Inutile dire che la giurisprudenza sta facendo passi da giganti nel delineare le modalità con le quali si manifesta il reato di maltrattamenti in famiglia previsto all’articolo 572 C.p.

In questo caso, nonostante un’assoluzione in primo grado, la Corte d’Appello ha riconosciuto la penale responsabilità dell’imputato, confermata in Cassazione.

Leggiamo come si sono svolti i fatti…

Il caso riguardava maltrattamenti commessi da un marito nei confronti della moglie e reiterati durante l’intero arco matrimoniale e perdurati anche dopo la comunicazione da parte della donna della sua decisione di separarsi dall’uomo.

E’ bene ricordare preliminarmente che il reato di maltrattamenti rappresenta un reato abituale pertanto ci troveremo di fronte a questo delitto solo quando gli episodi di maltrattamento sono più di uno, in caso contrario si tratterà solo di un singolo reato di ingiurie, minacce, lesioni o percosse punibile a sé stante.

Il Tribunale di primo grado emetteva pronuncia di assoluzione in quanto accoglieva la tesi difensiva che aveva sottolineato come gli episodi avvenuti, essendo intercorsi in modo sporadico e durante l’intera vita matrimoniale della coppia, non avessero integrato il reato di cui all’articolo 572 C.p.

In seguito a ciò, tale pronuncia veniva impugnata dal Pubblico Ministero e nel conseguente giudizio innanzi la Corte d’Appello venivano riesaminati i fatti e il merito del giudizio precedente. In tale sede si rafforzava la convinzione dell’assoluta credibilità dei fatti narrati dalla moglie e veniva dato maggior peso probatorio anche alle parole del figlio della coppia che riferiva di un clima familiare ove la madre veniva costantemente svalutata e umiliata anche se gli episodi di violenza erano sporadici.

La Corte d’Appello, riesaminando il merito, invertiva la rotta rispetto alla pronuncia precedente e riconosceva la penale responsabilità dell’uomo in ordine al reato di maltrattamenti, giungendo ad una conclusione di condanna anziché di assoluzione.

La difesa dell’imputato proponeva quindi ricorso per Cassazione sostenendo una carenza di giustificazione nella decisione della Corte d’Appello unitamente ad un’omessa analisi dell’attendibilità delle testimonianze della moglie e del figlio.

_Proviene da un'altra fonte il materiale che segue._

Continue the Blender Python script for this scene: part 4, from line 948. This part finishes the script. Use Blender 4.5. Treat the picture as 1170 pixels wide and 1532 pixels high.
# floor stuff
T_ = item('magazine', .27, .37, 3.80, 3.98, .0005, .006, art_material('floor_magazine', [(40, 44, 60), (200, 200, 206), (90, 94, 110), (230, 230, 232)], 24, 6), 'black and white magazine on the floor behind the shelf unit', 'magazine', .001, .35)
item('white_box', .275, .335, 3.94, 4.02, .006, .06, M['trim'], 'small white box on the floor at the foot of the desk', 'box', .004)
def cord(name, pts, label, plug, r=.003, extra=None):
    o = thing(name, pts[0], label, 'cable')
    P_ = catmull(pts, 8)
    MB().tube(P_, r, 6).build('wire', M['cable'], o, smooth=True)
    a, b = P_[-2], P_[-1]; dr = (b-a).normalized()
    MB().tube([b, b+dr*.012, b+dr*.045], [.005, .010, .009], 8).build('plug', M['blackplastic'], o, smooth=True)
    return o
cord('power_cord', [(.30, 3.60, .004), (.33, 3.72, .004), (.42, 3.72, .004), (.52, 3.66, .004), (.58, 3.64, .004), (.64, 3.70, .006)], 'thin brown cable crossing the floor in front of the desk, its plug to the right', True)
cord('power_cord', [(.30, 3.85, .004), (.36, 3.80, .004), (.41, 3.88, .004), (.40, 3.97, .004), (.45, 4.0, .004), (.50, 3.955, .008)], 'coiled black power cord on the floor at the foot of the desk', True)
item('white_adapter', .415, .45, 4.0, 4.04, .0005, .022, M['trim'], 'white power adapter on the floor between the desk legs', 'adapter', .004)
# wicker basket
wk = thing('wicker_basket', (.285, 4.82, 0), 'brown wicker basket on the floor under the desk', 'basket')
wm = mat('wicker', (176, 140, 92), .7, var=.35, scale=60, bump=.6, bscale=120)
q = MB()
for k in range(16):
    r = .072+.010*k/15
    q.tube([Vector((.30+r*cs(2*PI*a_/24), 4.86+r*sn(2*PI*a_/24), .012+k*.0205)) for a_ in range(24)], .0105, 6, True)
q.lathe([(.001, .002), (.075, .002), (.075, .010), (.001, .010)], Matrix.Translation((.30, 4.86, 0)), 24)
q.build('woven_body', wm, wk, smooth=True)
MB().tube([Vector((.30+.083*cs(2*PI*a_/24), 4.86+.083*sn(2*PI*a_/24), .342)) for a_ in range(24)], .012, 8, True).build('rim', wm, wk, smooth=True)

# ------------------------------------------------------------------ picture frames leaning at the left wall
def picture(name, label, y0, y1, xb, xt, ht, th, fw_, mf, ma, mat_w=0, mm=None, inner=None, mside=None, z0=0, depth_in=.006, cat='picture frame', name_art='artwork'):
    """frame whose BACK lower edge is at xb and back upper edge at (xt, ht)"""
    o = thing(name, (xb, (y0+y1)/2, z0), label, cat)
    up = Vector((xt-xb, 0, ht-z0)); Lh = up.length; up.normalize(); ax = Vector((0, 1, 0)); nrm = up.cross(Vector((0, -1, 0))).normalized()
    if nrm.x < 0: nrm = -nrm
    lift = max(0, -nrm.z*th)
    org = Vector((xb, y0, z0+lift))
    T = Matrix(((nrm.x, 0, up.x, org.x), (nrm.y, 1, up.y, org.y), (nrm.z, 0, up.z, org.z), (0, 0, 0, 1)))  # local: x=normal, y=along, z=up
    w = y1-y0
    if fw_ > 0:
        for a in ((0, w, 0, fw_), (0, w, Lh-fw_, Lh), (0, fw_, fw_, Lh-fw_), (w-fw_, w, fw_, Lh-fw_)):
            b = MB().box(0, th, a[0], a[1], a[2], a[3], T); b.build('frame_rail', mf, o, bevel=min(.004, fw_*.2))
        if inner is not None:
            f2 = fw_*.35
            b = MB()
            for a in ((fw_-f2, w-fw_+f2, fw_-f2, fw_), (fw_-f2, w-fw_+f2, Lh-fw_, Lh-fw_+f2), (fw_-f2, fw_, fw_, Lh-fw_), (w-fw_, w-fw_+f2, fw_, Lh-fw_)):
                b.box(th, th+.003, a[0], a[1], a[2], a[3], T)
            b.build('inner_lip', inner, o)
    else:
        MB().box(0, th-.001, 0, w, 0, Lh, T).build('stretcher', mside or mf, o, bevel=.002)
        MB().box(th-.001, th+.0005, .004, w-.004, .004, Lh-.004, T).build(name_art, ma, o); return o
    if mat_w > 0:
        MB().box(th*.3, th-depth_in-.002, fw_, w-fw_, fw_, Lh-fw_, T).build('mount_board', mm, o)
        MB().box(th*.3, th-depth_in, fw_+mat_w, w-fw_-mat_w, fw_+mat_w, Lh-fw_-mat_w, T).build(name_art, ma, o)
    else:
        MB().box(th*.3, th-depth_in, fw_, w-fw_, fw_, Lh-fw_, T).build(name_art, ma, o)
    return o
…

I Giudici della Suprema Corte, con pronuncia n° 47209 del 27 ottobre 2015, rigettavano il ricorso confermando così la condanna dell’uomo e si pronunciavano stabilendo un pieno riconoscimento del reato di maltrattamenti anche se questi son durati tutta la vita matrimoniale, per quanto tollerati dalla vittima o sporadici.

Inoltre la Corte ha affermato che:

“Sul punto giova evidenziare che il carattere di abitualità del delitto di maltrattamenti non richiede lo svolgimento della condotta maltrattante per un periodo minimo, al di sotto del quale la sussistenza del reato debba necessariamente escludersi, ma può ravvisarsi tutte le volte in cui atteggiamenti prevaricatori, svalutanti o violenti si susseguano e risultino connessi alla concreta volontà di mortificazione dell’autonoma valutazione del componente del nucleo familiare, situazione che nella specie risulta non negabile alla luce sia del complessivo atteggiamento tenuto nei confronti della moglie nell’arco della vita matrimoniale, che da quanto risultante dichiarato dalla donna ed accertato in fatto dallo stesso giudice di primo grado che ha sostenuto la decisione assolutoria sulla base di una determinazione di non abitualità superata in maniera argomentata e conforme ai principi applicativi della giurisprudenza di questa Corte sul punto dalla Corte territoriale”.

Pertanto, ricollegandoci a quanto detto sopra in merito al carattere di abitualità del delitto di maltrattamenti, possiamo affermare che non vi è un periodo minimo o massimo di svolgimento dei maltrattamenti potendo esservi reato anche se commessi durante l’intera vita matrimoniale e potendone desumere la sussistenza anche dalle dichiarazioni della vittima e degli altri familiari conviventi.

Difatti un clima di sopraffazione e umiliazione può esser percepito da parte dei familiari anche se non hanno assistito materialmente alla commissione degli stessi e una testimonianza in tal senso può esser valutata ugualmente in modo favorevole ai fini del riconoscimento del reato.